The disadvantage rule

In an era of spiralling debts, clubs teetering on the edge of administration will feel the full force of football's anger

As you know, Neil Warnock enjoys a rant. Many football supporters would, however, agree with the content of his re­cent tirade against Leicester City in the Sheffield United programme when the clubs’ met recently. “I find it quite im­moral that they have been allowed to do what they have done off the field.” War­nock’s complaint was that Leicester could write off 90 per cent of their £50 million debt after calling in the administrators last October. Warnock called for punitive action, adding: “Otherwise, everyone who has huge debts will do exactly the same and it leaves clubs like ourselves – who run a tight financial ship – at a huge disadvantage.”

He got his wish. At a meeting of the 72 Nationwide League clubs at the end of April, coincidentally at Leicester’s Wal­kers Stadium, the hosts were the only club to vote against the suggestion that clubs who go into administration should have points deducted or be relegated. Other measures agreed there provoked adverse reaction: the PFA are implacably opposed to the introduction of a trial salary cap in the Third Division from next season; Forest chief executive Mark Ar­thur was among those to condemn as “ludicrous” the decision to extend the play-offs from four clubs to six. It is not yet certain those proposals will be ratified at the League’s June EGM, but the over-whelming support for sanctions against clubs who declare insolvency – Leicester were one of eight to have done so this season – suggest they will be in place by the target date of the 2004-05 season.

Leicester fans won’t have been the on­ly ones to have cheered the news that the club’s change of ownership meant they could not be obliged to pay the £2m claim­ed by Dennis Wise, who is appealing against his contract termination. But clearly the feeling among chairmen was that Leicester had an unfair advantage over their rivals this season, some of whom were themselves struggling to stay afloat.

Coventry avoided administration and halved their debt to £25m, but are to release 15 players, while Ips­wich were forced into the cut-price sales of Dar­ren Ambrose and Her­mann Hreidarsson, moves which may have crucially af­fected their play-off chances. Leicester, however, were able to turn down offers for players such as Muzzy Izzet while the Gary Lineker-fronted consortium which finally took over the club in February were assembling their takeover package.

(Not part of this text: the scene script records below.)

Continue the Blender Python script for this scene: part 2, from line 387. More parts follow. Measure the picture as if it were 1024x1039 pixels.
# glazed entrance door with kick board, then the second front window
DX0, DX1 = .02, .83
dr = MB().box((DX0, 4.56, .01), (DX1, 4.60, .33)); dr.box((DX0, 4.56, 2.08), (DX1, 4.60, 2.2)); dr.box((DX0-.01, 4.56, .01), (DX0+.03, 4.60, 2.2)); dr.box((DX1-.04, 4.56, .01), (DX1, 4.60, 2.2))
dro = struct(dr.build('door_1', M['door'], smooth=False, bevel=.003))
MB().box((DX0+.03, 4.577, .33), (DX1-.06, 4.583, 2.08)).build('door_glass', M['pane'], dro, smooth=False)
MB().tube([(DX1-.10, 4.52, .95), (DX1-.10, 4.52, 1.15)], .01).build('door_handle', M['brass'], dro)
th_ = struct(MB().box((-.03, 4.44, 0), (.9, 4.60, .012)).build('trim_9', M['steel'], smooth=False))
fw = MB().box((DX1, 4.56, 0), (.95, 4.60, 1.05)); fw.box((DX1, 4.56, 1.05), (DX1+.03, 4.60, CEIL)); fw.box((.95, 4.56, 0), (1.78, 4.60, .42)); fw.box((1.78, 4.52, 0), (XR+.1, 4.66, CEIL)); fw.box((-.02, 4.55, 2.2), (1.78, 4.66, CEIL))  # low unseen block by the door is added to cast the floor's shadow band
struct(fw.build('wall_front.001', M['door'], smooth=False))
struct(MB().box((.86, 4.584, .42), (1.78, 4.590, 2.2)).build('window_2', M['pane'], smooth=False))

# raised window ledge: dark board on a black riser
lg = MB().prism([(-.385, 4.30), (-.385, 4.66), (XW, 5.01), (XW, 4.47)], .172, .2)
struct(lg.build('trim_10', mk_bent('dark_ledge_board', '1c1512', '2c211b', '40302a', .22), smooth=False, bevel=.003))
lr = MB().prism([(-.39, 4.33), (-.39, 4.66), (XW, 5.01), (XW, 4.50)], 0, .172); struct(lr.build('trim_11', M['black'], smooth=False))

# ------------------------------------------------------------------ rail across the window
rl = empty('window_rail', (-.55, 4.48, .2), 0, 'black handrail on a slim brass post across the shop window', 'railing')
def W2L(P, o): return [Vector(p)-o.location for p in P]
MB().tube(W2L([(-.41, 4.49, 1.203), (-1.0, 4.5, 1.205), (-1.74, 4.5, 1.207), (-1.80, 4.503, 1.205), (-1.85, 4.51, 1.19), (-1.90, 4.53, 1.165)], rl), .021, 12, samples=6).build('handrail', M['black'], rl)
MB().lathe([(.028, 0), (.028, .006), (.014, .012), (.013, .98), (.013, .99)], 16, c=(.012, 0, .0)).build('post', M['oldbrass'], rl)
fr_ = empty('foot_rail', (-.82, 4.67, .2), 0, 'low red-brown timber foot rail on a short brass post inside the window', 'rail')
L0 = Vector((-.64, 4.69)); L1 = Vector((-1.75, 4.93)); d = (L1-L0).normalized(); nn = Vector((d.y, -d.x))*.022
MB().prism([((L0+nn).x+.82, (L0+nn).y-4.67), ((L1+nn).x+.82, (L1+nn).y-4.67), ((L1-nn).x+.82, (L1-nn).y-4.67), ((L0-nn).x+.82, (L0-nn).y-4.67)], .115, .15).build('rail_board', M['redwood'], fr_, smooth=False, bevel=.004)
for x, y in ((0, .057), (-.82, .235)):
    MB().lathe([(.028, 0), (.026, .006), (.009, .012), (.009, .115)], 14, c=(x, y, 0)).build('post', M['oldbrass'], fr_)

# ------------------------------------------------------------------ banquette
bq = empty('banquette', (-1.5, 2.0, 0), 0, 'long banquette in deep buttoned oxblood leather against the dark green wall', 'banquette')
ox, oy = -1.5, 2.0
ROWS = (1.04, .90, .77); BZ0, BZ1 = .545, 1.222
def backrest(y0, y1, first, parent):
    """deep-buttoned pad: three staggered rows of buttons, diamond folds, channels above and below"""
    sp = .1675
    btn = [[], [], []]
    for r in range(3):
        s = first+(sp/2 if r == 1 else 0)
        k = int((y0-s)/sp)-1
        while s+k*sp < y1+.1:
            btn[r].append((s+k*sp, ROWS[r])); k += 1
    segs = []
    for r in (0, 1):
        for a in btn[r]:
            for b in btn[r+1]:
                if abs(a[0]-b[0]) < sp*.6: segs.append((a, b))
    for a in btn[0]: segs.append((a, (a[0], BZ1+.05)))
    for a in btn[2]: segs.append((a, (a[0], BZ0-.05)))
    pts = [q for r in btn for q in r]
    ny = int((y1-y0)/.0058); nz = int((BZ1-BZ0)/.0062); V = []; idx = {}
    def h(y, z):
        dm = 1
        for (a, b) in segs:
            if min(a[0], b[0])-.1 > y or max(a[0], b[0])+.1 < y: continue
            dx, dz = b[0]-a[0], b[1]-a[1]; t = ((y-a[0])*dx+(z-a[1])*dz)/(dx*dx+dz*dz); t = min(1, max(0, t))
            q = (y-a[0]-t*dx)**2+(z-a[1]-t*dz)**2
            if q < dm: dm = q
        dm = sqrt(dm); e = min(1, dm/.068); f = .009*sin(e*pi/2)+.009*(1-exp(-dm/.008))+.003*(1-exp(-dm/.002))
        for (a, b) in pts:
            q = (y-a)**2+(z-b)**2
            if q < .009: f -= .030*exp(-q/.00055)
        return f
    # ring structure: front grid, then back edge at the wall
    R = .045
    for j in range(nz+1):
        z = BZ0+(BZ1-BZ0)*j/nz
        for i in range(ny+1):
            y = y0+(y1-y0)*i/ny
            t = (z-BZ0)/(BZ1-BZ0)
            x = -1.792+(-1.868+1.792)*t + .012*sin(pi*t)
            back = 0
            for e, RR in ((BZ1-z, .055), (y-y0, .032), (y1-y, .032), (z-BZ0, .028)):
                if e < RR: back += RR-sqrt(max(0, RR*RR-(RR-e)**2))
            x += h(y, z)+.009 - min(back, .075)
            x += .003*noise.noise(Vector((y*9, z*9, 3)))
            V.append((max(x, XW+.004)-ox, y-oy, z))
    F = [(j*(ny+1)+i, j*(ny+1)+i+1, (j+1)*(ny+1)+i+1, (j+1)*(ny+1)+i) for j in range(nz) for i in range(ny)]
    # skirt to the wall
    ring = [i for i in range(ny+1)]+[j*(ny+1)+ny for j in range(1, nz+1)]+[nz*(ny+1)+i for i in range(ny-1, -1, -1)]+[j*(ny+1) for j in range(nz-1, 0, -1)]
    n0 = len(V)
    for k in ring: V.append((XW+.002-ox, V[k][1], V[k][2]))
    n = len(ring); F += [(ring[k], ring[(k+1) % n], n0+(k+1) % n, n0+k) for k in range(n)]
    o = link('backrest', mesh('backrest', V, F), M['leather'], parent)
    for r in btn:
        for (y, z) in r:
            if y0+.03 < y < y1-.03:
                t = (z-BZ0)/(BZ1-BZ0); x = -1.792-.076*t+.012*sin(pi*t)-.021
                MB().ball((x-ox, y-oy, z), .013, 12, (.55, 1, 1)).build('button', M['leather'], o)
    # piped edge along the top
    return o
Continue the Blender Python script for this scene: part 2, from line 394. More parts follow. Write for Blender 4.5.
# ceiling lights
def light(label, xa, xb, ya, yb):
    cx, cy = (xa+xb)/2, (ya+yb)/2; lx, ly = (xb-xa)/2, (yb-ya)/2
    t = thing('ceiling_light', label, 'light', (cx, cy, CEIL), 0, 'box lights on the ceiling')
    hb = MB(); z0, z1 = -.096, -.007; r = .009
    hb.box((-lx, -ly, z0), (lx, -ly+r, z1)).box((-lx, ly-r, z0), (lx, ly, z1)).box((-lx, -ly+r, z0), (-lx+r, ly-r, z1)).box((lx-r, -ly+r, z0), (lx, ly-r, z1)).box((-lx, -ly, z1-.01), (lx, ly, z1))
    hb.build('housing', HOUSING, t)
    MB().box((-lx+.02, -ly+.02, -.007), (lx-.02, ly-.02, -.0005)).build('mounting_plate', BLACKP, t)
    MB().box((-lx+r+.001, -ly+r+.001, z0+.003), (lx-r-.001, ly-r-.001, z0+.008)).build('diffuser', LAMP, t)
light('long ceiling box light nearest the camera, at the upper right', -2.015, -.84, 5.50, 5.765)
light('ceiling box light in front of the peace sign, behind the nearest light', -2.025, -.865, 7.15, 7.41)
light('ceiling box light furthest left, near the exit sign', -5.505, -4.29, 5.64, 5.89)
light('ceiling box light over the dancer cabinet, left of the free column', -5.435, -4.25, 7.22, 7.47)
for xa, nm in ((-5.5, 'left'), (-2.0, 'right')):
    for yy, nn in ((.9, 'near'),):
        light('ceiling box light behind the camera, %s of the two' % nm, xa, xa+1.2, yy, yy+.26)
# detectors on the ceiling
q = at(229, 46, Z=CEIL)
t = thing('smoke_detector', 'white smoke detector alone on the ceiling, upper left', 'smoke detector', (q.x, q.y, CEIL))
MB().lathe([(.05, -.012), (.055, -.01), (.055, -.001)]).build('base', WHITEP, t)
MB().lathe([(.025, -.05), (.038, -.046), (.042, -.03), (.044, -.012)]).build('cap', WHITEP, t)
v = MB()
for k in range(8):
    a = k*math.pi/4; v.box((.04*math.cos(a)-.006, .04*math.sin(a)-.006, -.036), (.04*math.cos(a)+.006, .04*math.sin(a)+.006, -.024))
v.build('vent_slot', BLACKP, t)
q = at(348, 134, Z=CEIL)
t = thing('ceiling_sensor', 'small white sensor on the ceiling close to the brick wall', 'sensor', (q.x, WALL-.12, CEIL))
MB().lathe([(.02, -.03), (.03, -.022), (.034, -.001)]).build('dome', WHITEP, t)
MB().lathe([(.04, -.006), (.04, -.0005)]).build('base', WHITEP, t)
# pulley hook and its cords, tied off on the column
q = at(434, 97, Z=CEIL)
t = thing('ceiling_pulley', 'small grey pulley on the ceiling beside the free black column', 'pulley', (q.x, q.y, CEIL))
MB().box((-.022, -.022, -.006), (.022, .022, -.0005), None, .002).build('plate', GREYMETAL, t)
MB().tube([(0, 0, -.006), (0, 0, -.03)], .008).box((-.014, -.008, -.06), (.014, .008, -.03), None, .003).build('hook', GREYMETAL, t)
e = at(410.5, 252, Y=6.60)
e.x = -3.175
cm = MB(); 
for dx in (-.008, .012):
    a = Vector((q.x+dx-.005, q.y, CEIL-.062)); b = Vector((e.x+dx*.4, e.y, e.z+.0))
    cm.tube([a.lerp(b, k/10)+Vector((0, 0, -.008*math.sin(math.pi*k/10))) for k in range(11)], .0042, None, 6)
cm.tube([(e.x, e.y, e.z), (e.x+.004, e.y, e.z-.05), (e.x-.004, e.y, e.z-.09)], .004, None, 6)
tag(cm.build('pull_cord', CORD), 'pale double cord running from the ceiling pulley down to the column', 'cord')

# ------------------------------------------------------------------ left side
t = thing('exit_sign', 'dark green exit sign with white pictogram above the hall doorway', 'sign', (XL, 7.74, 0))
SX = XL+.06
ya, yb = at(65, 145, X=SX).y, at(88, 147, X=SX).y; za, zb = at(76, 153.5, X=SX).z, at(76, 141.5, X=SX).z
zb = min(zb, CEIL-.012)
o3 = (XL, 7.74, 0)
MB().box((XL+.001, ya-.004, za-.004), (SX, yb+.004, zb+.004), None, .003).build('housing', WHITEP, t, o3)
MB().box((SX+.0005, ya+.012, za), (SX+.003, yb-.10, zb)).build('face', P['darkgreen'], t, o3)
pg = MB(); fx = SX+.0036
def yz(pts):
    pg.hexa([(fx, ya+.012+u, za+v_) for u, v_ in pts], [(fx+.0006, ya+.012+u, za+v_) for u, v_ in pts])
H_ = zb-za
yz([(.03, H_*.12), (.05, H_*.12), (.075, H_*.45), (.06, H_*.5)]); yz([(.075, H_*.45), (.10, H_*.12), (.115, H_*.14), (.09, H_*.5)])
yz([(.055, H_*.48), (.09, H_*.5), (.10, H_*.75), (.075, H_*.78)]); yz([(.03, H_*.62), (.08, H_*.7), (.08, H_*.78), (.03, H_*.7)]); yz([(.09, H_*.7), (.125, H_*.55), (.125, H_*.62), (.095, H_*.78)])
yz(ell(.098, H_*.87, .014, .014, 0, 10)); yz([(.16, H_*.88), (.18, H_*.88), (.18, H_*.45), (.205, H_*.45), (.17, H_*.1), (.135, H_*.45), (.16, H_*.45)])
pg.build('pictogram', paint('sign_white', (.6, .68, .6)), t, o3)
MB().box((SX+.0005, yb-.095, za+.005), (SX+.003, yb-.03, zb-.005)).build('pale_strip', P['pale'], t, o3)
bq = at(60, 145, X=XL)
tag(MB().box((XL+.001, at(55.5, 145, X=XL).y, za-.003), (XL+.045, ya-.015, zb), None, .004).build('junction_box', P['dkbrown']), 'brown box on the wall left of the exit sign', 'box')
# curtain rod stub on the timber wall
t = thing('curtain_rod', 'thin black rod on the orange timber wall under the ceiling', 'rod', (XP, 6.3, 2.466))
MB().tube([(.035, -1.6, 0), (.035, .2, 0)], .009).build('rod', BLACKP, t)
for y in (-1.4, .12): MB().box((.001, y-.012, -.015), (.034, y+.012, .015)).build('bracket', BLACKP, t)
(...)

But City were an attractive proposition to new investors despite their debts precisely because they had a chance of going up. If stringent punishments for insolvency had been in place, Leicester might not have had to contemplate stay­ing put in the First or even dropping fur­ther down, because they wouldn’t still be in existence. This fate might already have befallen established top-flight clubs such as Middlesbrough and Charl­ton, who were close to going un­der in the 1980s.

Given that directors of any bus­iness face court action if they continue to trade while insolvent, football clubs who go into administration ought to do so out of a legal duty. None­theless, it is surely the case that clubs will be less wil­ling to confess to swelling debts in the future if the out­come is points deduction at the very least. Instead, they are likely to continue tra­ding in the probably vain hope that some­thing or someone will come to their res­cue, while the unpaid bills continue to rack up.

If losses build to the point where they have become completely unmanageable, every­one involved will be worse off – the creditors will receive even less in what­ever final settlement is reached and the club will be punished either by relegation or the loss of points that helps to make it happen, which will also have the effect of worsening their financial plight. Also, how motivated would players be if they know by mid-season that their club will be relegated, and what effect will this in turn have on other promotion and relegation issues?

What is needed is prevention rather than cure. For example, an FA financial audit of every club – as is the case in Italy and Germany – rather than just the cur­rent statutory one, with a penalty of a trans­fer ban on clubs operating beneath safe financial norms. This should stop desperate chairmen trying to spend their way out of trouble to reach a higher division, thereby reducing the chances of clubs getting into serious diff-iculties.

In due course, perhaps, bump up the penalties, but don’t throw entire divisions into chaos, especially at present with so many problems made critical by the one-off ITV Digital disaster. For once Neil War­nock has a solid grievance to get his teeth into. But that doesn’t mean lynch law is a sensible way to proceed.